The shrapnel shattered two of his ribs and also the bone in his upper left arm. That arm ended up being three inches shorter.

After he was injured, Hagen received orders to go to Paris. “I had to pass on that,” she said.

Arthur returned to the United States and eventually went to barber school on the GI Bill.

Hagen served in the Women’s Army Corps for 2 1/2 years. Her husband joined her there during her last several months.

“We got a room in a private home. We lived off base,” she said. “I had a good job.”

The couple had six children: Dale, Phil, Howard, Susan, Julie and Merilee.

Arthur was originally from Rosholt but then moved to Verona. That is where the couple met.

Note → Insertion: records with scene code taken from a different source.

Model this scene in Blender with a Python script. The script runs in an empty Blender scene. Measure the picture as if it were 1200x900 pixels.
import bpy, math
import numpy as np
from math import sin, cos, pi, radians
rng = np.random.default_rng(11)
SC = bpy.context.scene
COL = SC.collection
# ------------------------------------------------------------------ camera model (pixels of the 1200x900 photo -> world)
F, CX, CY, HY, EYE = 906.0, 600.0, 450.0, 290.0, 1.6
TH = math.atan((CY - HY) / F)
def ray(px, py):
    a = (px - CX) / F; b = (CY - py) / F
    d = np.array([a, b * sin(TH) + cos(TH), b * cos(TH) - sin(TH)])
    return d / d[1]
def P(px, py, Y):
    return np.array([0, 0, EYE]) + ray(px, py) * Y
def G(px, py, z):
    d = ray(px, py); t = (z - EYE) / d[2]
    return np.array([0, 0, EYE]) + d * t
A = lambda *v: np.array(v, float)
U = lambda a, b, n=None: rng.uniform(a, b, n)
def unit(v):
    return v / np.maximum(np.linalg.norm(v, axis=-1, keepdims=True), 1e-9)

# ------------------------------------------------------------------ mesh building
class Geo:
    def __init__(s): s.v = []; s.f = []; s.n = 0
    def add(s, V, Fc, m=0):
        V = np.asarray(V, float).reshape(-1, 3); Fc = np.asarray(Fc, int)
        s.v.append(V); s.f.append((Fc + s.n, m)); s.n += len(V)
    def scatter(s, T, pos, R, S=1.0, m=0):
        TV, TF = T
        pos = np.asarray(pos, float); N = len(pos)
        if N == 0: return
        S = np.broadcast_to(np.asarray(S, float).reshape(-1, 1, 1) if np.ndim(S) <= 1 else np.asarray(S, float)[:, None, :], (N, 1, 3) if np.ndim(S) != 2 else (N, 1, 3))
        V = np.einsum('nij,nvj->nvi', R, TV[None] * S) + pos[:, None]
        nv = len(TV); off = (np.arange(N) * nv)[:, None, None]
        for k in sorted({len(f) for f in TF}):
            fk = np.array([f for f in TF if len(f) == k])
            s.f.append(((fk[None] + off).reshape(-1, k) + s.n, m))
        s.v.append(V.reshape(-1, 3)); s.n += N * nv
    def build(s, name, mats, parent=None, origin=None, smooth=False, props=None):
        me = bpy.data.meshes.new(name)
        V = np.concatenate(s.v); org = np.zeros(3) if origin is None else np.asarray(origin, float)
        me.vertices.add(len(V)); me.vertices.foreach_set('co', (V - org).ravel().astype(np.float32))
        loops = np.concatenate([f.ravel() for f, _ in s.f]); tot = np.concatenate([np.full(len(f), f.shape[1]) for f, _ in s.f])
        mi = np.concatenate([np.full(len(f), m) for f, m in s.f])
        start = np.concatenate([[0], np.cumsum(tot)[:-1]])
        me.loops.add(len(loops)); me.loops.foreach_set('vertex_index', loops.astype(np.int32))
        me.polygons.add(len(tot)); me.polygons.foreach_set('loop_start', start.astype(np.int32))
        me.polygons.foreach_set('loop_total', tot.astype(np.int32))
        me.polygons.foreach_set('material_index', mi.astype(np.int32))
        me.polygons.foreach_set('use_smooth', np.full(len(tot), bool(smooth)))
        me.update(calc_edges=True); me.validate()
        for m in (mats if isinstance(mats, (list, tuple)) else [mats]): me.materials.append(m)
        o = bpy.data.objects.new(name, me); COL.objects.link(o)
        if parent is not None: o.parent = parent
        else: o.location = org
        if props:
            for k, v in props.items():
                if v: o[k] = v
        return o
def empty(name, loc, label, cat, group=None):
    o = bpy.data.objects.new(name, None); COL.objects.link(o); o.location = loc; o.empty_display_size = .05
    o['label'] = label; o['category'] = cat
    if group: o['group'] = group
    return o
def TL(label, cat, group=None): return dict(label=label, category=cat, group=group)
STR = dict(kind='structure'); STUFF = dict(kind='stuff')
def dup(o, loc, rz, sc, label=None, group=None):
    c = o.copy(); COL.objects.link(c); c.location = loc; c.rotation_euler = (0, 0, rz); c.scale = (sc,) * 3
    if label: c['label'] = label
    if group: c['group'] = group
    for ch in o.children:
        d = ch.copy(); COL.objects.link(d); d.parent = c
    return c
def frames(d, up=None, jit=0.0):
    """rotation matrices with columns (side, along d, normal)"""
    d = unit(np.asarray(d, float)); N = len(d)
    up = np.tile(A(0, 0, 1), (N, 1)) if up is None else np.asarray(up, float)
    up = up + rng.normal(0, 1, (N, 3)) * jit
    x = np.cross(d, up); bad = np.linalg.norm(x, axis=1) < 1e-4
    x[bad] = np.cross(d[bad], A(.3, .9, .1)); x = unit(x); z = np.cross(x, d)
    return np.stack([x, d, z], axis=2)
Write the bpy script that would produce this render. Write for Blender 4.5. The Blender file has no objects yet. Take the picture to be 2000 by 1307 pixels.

He had a barbershop in Verona, and the couple moved to Waupaca in 1973, when he took a job in the barbershop at the Wisconsin Veterans Home in King.

Arthur passed away in July of 2005.

About six months ago, Hagen’s daughter, Merilee, sent in an application for Hagen to go on an Old Glory Honor Flight.

Family members wanted her to make the trip, because she is a World War II veteran.

They learned about six weeks ago that she would be on the May 8 trip.

Hagen’s daughter, Julie, was her guardian for the trip.

They left Waupaca around 4:30 a.m. that day for the flight out of Outagamie County Regional Airport.

“Every place we went, people would clap and say, “Thank you for your service,’” Julie said of the day.

They visited memorials, including the World War II Memorial, where Hagen was singled out to participate in a special wreath ceremony.

“It was a great trip,” Hagen said. “I had a great homecoming. A lot of family were there.”

Hagen has 13 grandchildren and seven great-grandchildren. Many welcomed her home.

What Hagen liked most about the trip was the mail call she received during her flight back to Wisconsin.
“I got lots of cards. People remembered. It was great,” she said.

Her daughter was honored to accompany her on the trip and encourages other veterans to consider going on the flight.